■ **Task requirements**
The entire listing is to be repeated verbatim.

■ **Stored data**

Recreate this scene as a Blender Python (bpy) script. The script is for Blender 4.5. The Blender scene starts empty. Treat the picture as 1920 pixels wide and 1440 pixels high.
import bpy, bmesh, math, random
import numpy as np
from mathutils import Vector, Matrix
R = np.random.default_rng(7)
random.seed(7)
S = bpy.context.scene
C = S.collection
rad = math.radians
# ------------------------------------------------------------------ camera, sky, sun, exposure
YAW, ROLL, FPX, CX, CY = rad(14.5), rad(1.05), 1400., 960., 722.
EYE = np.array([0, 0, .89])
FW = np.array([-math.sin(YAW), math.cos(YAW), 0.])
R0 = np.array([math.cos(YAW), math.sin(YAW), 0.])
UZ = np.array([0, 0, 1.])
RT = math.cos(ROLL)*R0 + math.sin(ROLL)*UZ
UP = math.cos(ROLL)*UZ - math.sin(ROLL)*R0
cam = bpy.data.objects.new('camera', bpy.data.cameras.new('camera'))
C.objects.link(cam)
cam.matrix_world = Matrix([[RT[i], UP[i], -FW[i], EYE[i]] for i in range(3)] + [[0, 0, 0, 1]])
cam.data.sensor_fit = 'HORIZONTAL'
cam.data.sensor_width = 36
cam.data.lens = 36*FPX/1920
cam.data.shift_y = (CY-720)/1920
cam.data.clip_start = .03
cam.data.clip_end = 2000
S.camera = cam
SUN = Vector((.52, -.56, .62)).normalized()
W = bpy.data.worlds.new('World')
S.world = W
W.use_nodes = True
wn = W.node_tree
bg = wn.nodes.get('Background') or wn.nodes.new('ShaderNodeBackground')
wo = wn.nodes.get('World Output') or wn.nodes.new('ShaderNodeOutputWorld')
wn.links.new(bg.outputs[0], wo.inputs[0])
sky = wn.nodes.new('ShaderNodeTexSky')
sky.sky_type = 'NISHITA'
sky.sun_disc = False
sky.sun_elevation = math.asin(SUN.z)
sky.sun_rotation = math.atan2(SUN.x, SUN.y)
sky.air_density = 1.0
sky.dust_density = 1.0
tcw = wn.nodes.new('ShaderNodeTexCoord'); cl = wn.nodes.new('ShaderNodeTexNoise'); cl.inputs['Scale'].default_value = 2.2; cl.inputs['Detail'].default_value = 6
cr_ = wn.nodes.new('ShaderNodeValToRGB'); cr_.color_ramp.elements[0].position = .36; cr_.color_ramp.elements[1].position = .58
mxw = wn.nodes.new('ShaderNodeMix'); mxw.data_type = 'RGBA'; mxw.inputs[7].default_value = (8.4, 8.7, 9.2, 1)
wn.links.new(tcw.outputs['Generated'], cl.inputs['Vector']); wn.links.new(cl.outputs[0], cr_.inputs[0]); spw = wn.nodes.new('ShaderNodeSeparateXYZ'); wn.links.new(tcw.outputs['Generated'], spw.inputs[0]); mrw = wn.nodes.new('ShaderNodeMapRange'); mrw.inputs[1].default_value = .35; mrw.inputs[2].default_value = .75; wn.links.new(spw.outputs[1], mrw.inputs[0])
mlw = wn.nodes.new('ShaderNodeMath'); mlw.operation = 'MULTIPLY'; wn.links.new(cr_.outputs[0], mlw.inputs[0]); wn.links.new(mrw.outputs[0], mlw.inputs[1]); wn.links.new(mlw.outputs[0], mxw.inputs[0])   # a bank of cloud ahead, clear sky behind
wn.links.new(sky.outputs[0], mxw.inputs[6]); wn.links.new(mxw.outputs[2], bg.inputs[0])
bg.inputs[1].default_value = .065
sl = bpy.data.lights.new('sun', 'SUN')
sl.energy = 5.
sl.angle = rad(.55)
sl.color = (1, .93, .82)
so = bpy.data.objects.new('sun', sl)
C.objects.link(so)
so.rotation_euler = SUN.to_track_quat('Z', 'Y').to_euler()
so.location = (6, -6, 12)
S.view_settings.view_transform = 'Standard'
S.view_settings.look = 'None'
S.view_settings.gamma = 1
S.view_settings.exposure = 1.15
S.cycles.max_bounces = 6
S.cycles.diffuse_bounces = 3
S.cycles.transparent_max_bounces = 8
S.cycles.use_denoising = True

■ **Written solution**
Recreate this scene as a Blender Python (bpy) script. The script is for Blender 4.5. The Blender scene starts empty. Treat the picture as 1920 pixels wide and 1440 pixels high.
import bpy, bmesh, math, random
import numpy as np
from mathutils import Vector, Matrix
R = np.random.default_rng(7)
random.seed(7)
S = bpy.context.scene
C = S.collection
rad = math.radians
# ------------------------------------------------------------------ camera, sky, sun, exposure
YAW, ROLL, FPX, CX, CY = rad(14.5), rad(1.05), 1400., 960., 722.
EYE = np.array([0, 0, .89])
FW = np.array([-math.sin(YAW), math.cos(YAW), 0.])
R0 = np.array([math.cos(YAW), math.sin(YAW), 0.])
UZ = np.array([0, 0, 1.])
RT = math.cos(ROLL)*R0 + math.sin(ROLL)*UZ
UP = math.cos(ROLL)*UZ - math.sin(ROLL)*R0
cam = bpy.data.objects.new('camera', bpy.data.cameras.new('camera'))
C.objects.link(cam)
cam.matrix_world = Matrix([[RT[i], UP[i], -FW[i], EYE[i]] for i in range(3)] + [[0, 0, 0, 1]])
cam.data.sensor_fit = 'HORIZONTAL'
cam.data.sensor_width = 36
cam.data.lens = 36*FPX/1920
cam.data.shift_y = (CY-720)/1920
cam.data.clip_start = .03
cam.data.clip_end = 2000
S.camera = cam
SUN = Vector((.52, -.56, .62)).normalized()
W = bpy.data.worlds.new('World')
S.world = W
W.use_nodes = True
wn = W.node_tree
bg = wn.nodes.get('Background') or wn.nodes.new('ShaderNodeBackground')
wo = wn.nodes.get('World Output') or wn.nodes.new('ShaderNodeOutputWorld')
wn.links.new(bg.outputs[0], wo.inputs[0])
sky = wn.nodes.new('ShaderNodeTexSky')
sky.sky_type = 'NISHITA'
sky.sun_disc = False
sky.sun_elevation = math.asin(SUN.z)
sky.sun_rotation = math.atan2(SUN.x, SUN.y)
sky.air_density = 1.0
sky.dust_density = 1.0
tcw = wn.nodes.new('ShaderNodeTexCoord'); cl = wn.nodes.new('ShaderNodeTexNoise'); cl.inputs['Scale'].default_value = 2.2; cl.inputs['Detail'].default_value = 6
cr_ = wn.nodes.new('ShaderNodeValToRGB'); cr_.color_ramp.elements[0].position = .36; cr_.color_ramp.elements[1].position = .58
mxw = wn.nodes.new('ShaderNodeMix'); mxw.data_type = 'RGBA'; mxw.inputs[7].default_value = (8.4, 8.7, 9.2, 1)
wn.links.new(tcw.outputs['Generated'], cl.inputs['Vector']); wn.links.new(cl.outputs[0], cr_.inputs[0]); spw = wn.nodes.new('ShaderNodeSeparateXYZ'); wn.links.new(tcw.outputs['Generated'], spw.inputs[0]); mrw = wn.nodes.new('ShaderNodeMapRange'); mrw.inputs[1].default_value = .35; mrw.inputs[2].default_value = .75; wn.links.new(spw.outputs[1], mrw.inputs[0])
mlw = wn.nodes.new('ShaderNodeMath'); mlw.operation = 'MULTIPLY'; wn.links.new(cr_.outputs[0], mlw.inputs[0]); wn.links.new(mrw.outputs[0], mlw.inputs[1]); wn.links.new(mlw.outputs[0], mxw.inputs[0])   # a bank of cloud ahead, clear sky behind
wn.links.new(sky.outputs[0], mxw.inputs[6]); wn.links.new(mxw.outputs[2], bg.inputs[0])
bg.inputs[1].default_value = .065
sl = bpy.data.lights.new('sun', 'SUN')
sl.energy = 5.
sl.angle = rad(.55)
sl.color = (1, .93, .82)
so = bpy.data.objects.new('sun', sl)
C.objects.link(so)
so.rotation_euler = SUN.to_track_quat('Z', 'Y').to_euler()
so.location = (6, -6, 12)
S.view_settings.view_transform = 'Standard'
S.view_settings.look = 'None'
S.view_settings.gamma = 1
S.view_settings.exposure = 1.15
S.cycles.max_bounces = 6
S.cycles.diffuse_bounces = 3
S.cycles.transparent_max_bounces = 8
S.cycles.use_denoising = True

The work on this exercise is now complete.